The Right to Food

The next steps after the Food Systems Summit

Experts' corner - 04.10.2021

This opinion article written by Juan Carlos García y Cebolla, FAO Right to Food Team Leader, was published in El Pais on 4th October 2021. The following text is a translation of the original text in Spanish.

 We live in times with a tendency towards the superlative, there is no proposal that is not considered key. In this scenario, it is difficult to have clear ideas about what to do and which way to proceed. To manage the complexity, It helps to narrow things down, distinguishing levels of priorities and relevance.

On September 23, the UN Food Systems Summit took place. The meeting had generated a multitude of debates from the first moment it was convened by the Secretary General last year. In addition to the myriad global conversations, there has been a great number of regional, national and local discussions and initiatives, which in many cases have meant progress in bringing new issues and new voices to the agenda.

Now it is time to understand how we can get the most out of these efforts. There are two aspects with a strong presence in the Summit process and that will be important to continue moving forward, both have to do with decision-making processes and their connection with the needs of all people and the interests of different groups. That which, somewhat pedantically, we call governance.

First, we need to improve national and local decision-making mechanisms on food systems to respond to local problems, as well as to unblock supranational mechanisms. Without well-anchored positions at the local and national level, governments and other actors do not have enough guidance to tackle in depth some of the global debates, where all parties have to look beyond their main agenda to reach operational consensus.
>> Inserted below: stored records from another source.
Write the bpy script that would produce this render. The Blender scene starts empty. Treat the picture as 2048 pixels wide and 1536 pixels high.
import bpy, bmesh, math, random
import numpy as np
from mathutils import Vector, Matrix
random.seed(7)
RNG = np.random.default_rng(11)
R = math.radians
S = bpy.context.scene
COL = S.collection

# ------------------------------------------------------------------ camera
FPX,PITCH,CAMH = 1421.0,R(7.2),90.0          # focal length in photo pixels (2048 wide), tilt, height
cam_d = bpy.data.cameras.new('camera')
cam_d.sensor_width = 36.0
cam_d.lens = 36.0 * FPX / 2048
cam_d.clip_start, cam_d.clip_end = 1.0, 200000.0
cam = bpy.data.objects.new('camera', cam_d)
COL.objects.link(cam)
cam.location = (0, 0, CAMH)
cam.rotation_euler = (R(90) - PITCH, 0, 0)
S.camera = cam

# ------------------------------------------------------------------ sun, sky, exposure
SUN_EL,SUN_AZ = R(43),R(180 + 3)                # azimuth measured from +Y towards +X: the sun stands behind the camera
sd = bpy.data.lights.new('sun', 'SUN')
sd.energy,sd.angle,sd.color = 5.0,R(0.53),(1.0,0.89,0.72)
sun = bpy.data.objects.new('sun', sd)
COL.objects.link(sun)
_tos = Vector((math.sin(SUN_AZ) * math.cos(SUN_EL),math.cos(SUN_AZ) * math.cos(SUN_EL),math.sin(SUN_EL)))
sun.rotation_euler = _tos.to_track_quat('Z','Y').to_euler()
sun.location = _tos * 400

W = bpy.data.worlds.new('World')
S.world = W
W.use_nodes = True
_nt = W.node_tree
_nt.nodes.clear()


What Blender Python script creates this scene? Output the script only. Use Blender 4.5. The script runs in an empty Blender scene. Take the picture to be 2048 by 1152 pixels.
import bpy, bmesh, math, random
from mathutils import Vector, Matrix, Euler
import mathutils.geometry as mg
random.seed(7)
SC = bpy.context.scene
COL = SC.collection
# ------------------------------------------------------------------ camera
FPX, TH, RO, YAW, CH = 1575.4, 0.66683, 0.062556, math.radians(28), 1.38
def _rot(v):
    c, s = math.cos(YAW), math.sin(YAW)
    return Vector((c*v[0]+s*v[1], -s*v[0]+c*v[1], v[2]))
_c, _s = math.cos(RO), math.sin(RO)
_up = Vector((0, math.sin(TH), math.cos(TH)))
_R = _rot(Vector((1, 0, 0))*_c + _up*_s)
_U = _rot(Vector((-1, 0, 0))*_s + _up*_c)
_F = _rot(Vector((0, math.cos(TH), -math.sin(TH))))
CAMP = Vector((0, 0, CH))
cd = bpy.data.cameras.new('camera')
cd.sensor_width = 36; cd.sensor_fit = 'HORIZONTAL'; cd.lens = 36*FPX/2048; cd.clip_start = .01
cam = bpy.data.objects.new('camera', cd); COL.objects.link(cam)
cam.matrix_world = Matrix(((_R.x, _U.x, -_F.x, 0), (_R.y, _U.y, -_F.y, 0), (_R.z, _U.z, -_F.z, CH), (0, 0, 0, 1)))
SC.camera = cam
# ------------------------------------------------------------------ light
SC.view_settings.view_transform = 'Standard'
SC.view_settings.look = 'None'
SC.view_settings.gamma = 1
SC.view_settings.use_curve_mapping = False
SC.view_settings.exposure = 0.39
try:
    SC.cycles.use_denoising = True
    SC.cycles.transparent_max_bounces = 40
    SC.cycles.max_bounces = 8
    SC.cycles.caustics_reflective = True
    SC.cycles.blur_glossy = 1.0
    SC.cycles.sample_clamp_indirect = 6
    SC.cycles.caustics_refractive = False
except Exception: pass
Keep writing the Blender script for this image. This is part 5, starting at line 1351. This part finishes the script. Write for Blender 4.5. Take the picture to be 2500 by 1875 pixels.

Likewise, without this linkage to national forums, global conversations can be self-absorbed and have limited influence. We have much to do to improve multilateral governance mechanisms. But, one of the most promising paths is to build on the national debates and processes that the Summit has achieved and to follow up on them.

Secondly, we need to focus on young people. Not only is it urgent to create opportunities that facilitate their economic insertion, but also to allow them to participate effectively in decision-making. The different international processes of policy dialogue point towards these objectives. However, it is not always easy to find a deep or widespread understanding of what it means and why it is important.

Without a concrete and accelerated incorporation of young people into training and decision-making, it is difficult to imagine that proposals to transform food systems or respond to challenges such as climate change, will have sufficient and lasting support to be successful. The decisions we make today will have an impact on tomorrow, not only in the results, but also in the distribution of costs and benefits. There is no reason to expect the youth of today and leaders of tomorrow to feel compelled to uphold resolutions that did not take them into account, and which they may even consider unfair. 

We will not be able to transform food systems, to make them contribute to general well-being and to the realization of human rights (such as to adequate food, health or gender equality), if we do not improve the governance mechanisms that connect the local and the global levels, and incorporate young people into decision-making. So, let's get down to business.